Lesung in der Büchergilde: (v.l.) Bernhard Theis, Michael Mende, Annedore Großkinsky, Roswitha Born, Musiker Stefan „Steffi“ Müller und Nancy Neidig. Foto: Rothe
Von Sophia Stoye
Heidelberg. Detz, Dappschedel oder Deckel: Hier weiß jeder, was gemeint ist. Dass auch fern von der Kurpfalz jene Synonyme für den Kopf nicht in Vergessenheit geraten, dafür sorgt die diesjährige Ausgabe des RNZ-Heimatkalenders "Unser Land". Im Rahmen ihrer Lesereise machten fünf Autorinnen und Autoren auch in Heidelberg Halt – und brachten die Zuhörer in der Büchergilde nicht nur einmal zum Lachen. Peter Zimbers Serie "Jetzt werd kurpfälzisch gebabbelt", in der er von Kopf bis Fuß kurpfälzische Synonyme für die jeweiligen Körperteile aufzählt und deren Wortherkunft erklärt, erheiterte das Publikum besonders. "Wir sollten unseren Dialekt an die Nachwelt überliefern, die in ein paar Jahrzehnten vielleicht nur noch englisch, im besten Fall noch denglisch spricht", findet er. Und: "Die Schüler sprechen heutzutage nur noch hochdeutsch, eigentlich sollte man sie zweisprachig erziehen", so der Autor scherzhaft, bevor er einen Auszug aus dem Buch vorlas.
Zimbers Dialekt-Dolmetscher war nur einer von vielen Texten der über 90 Autoren, die sich am Heimatkalender beteiligten. So beschrieb Roswitha Born in ihrem Text "Alles wär‘ annerschder kumme" , wie es gewesen wäre, wenn der Dichter Hölderlin eine Wohnung in Heidelberg gefunden hätte und nicht nach Tübingen gegangen wäre, oder drückte in ihrer Ode "Dir, Ländlichschönste" ihre Liebe zu Heidelberg aus. Auch Bernhard Theis beschrieb die Schönheit dieser Stadt in seinem Gedicht "Über dem Neckartal". Und ob wir uns Kurpfälzer, Badener oder Badenser nennen dürfen oder woher der Sommertagszug seinen Ursprung hat, erklärte Michael Mende in "Der Sommertagszug und die Kurpfalz".

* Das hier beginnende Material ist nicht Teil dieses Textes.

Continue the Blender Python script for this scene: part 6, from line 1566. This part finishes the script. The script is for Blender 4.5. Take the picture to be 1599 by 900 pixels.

Aber nicht alle Texte sollten das Publikum zum Lachen bringen: Annedore Großkinsky dichtete über die Tragik der Sternkinder und appellierte in "Der Andere ist anders" für Offenheit und Toleranz. Außerdem erinnerten Kriegserlebnisse im Odenwald aus den Lebenserinnerungen von Hans Herkert oder Berichte aus Konzentrationslagern in und um Seckach daran, dass sich nicht nur in Dachau und Auschwitz, sondern auch hier in der Region grausame Ereignisse abgespielt haben. "Dass es in Neckargerach ein KZ gab, wissen die wenigsten", so Mende.
Er war es auch, der vor einem Jahr die Lesereise initiierte. Mosbach, Eberbach, Sinsheim und Bammental waren die ersten Stationen in diesem Jahr, Heidelberg war die letzte. Texte aus dem Neckartal, Odenwald oder Kraichgau wurden vorgelesen, musikalisch umrahmt vom Zwingenberger Bauunternehmer Stefan "Steffi" Müller, der sich nebenberuflich als Jazz-Saxofonist einen Namen gemacht hat. "Jeder kann teilnehmen, die meisten Autoren machen das als Hobby", so Mende, der seit drei Jahren Texte für den RNZ-Heimatkalender schreibt, aber eigentlich eine Software-Firma leitet. Nächstes Jahr will der Autor für die Sammlung regionaler Texte einen literarischen Arbeitskreis bilden, indem jeweils ein junger Autor einen älteren Menschen besucht und dessen Geschichte aufschreibt. Denn: "Wer erst einmal seine eigene Heimat versteht, der versteht auch die der anderen."